The listing below begins with the first line you should copy; stop after the line containing "PI = math.pi", and drop every picture.
****************
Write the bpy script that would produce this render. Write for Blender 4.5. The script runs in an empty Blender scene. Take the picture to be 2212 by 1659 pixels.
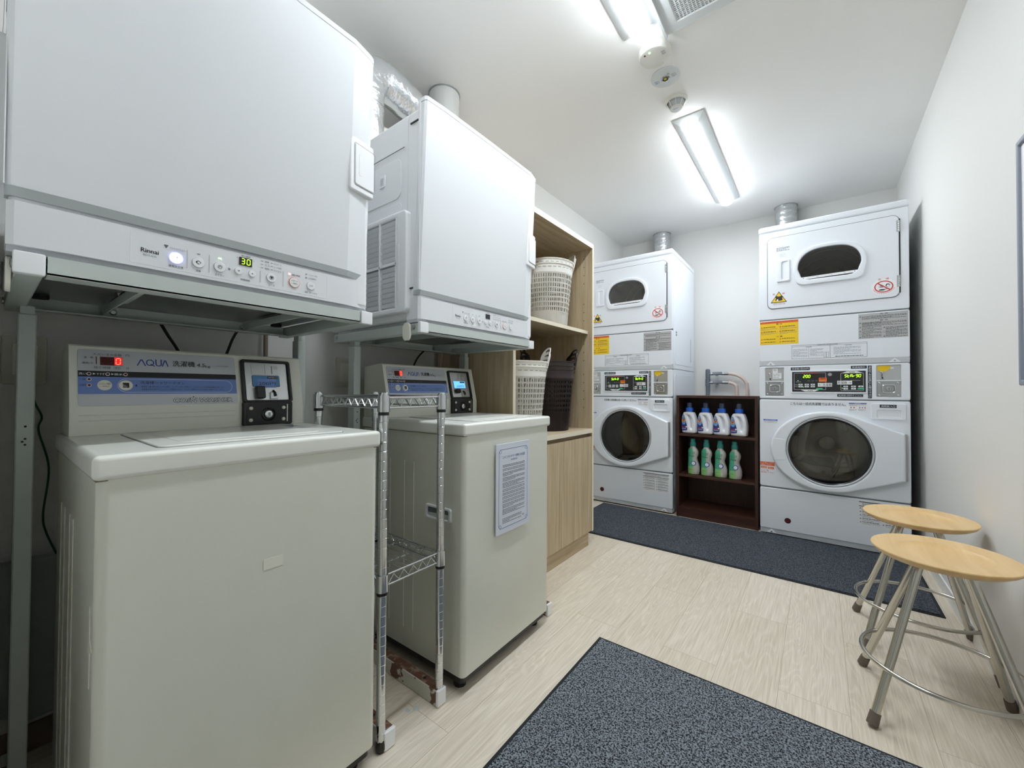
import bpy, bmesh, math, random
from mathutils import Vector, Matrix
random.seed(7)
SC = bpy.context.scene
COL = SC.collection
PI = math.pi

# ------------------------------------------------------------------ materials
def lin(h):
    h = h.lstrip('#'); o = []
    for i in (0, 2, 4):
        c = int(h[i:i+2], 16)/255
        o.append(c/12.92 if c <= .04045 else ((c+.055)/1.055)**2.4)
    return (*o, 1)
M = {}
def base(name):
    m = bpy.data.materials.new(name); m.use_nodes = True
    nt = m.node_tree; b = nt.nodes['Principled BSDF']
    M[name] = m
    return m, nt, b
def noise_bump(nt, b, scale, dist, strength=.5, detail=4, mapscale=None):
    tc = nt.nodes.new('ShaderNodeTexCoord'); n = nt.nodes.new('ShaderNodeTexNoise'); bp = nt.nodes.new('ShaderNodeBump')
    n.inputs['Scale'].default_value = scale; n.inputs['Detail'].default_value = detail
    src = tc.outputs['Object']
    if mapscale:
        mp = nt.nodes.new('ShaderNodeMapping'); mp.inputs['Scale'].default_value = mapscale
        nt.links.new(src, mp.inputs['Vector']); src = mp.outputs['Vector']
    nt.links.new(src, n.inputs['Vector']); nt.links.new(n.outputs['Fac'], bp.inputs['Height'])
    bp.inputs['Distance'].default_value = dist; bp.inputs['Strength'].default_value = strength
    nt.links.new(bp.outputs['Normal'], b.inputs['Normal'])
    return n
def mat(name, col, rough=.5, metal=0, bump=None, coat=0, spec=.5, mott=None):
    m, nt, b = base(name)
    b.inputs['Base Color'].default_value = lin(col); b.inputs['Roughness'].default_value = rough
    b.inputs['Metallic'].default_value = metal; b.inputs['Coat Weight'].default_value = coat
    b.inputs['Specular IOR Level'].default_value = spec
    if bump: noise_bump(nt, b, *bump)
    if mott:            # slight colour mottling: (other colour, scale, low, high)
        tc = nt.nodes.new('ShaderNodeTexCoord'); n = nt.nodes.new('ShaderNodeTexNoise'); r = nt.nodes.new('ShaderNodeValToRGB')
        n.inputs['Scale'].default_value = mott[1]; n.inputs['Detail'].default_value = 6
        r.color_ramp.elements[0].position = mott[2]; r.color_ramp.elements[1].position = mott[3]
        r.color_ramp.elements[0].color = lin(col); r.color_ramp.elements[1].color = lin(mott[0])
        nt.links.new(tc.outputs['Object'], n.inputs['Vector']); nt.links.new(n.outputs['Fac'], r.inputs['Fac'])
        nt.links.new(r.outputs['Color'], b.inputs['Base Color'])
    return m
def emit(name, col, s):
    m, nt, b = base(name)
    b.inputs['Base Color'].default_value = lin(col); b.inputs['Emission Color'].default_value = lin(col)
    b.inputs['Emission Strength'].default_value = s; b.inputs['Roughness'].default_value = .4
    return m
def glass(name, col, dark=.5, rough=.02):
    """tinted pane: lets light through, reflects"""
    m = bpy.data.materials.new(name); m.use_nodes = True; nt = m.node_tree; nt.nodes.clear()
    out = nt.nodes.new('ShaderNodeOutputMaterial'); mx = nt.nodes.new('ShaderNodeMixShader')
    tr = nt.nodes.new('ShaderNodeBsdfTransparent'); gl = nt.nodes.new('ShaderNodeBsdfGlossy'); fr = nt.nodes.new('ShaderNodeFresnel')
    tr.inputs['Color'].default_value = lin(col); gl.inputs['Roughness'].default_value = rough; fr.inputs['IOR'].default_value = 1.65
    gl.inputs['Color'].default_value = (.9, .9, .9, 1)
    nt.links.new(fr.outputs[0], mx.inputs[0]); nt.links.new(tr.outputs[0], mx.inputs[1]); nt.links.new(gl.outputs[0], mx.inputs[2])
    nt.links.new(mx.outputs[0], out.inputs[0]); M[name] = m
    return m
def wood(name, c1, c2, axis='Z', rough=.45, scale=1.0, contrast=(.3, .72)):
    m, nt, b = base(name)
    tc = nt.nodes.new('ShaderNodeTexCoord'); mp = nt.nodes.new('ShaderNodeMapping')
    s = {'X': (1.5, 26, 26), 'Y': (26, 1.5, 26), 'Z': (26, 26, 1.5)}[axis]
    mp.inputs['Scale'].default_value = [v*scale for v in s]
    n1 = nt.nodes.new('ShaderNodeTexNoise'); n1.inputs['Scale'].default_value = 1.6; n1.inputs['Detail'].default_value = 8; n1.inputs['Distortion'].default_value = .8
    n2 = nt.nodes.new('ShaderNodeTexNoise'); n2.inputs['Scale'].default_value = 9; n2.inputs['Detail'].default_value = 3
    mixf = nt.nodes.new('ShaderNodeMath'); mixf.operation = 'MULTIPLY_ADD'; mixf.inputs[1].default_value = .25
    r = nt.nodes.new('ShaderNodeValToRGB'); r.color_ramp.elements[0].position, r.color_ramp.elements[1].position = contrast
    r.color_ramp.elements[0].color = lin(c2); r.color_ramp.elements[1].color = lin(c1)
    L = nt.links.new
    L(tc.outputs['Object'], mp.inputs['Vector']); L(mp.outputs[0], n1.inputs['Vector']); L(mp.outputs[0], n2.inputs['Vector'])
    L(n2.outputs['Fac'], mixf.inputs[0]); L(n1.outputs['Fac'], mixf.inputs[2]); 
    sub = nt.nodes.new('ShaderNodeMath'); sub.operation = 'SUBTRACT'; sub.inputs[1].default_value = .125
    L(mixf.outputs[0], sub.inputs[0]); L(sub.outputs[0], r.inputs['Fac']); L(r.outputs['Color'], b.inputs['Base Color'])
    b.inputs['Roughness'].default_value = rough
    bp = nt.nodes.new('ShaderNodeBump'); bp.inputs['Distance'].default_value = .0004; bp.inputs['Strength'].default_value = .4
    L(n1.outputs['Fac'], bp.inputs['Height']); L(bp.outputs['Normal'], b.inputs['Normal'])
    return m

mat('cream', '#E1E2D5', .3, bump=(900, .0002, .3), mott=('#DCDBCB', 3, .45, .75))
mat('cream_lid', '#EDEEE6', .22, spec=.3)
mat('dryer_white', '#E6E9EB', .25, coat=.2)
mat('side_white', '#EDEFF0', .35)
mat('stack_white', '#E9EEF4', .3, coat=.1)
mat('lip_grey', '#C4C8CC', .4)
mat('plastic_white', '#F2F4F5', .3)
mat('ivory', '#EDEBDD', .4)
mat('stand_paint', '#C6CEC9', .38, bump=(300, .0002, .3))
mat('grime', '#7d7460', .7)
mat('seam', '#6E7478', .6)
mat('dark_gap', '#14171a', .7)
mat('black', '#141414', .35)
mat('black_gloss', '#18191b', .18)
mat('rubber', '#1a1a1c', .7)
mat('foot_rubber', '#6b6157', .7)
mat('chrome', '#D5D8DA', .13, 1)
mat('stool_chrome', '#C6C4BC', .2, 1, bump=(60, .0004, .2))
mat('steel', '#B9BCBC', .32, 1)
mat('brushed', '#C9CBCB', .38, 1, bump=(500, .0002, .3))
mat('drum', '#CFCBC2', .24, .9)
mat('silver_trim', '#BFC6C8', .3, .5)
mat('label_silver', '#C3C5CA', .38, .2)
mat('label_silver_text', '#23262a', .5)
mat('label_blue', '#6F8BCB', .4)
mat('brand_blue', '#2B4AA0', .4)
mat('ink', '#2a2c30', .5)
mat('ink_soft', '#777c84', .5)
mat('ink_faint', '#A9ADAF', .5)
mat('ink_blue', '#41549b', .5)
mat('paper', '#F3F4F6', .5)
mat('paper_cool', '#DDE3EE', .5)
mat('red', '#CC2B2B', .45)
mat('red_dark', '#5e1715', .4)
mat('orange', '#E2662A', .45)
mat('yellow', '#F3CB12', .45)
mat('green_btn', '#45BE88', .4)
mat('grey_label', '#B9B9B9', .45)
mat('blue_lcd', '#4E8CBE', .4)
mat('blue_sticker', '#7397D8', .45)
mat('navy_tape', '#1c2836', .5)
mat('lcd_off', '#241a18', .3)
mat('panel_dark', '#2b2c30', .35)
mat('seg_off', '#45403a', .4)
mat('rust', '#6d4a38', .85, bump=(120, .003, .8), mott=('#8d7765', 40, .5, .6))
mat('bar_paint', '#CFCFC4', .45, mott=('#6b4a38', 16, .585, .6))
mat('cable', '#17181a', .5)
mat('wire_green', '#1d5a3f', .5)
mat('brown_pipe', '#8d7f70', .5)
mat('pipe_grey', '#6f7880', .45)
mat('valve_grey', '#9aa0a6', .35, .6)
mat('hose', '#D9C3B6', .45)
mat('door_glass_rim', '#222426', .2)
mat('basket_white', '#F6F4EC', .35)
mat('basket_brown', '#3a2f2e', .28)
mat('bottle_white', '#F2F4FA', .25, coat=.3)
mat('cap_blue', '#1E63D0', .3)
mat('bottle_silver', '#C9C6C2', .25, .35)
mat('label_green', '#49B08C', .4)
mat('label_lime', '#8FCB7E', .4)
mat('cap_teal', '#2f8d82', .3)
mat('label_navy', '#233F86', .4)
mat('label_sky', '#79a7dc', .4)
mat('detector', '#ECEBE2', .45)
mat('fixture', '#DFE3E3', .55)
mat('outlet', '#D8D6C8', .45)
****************
» **Full response**:
Write the bpy script that would produce this render. Write for Blender 4.5. The script runs in an empty Blender scene. Take the picture to be 2212 by 1659 pixels.
import bpy, bmesh, math, random
from mathutils import Vector, Matrix
random.seed(7)
SC = bpy.context.scene
COL = SC.collection
PI = math.pi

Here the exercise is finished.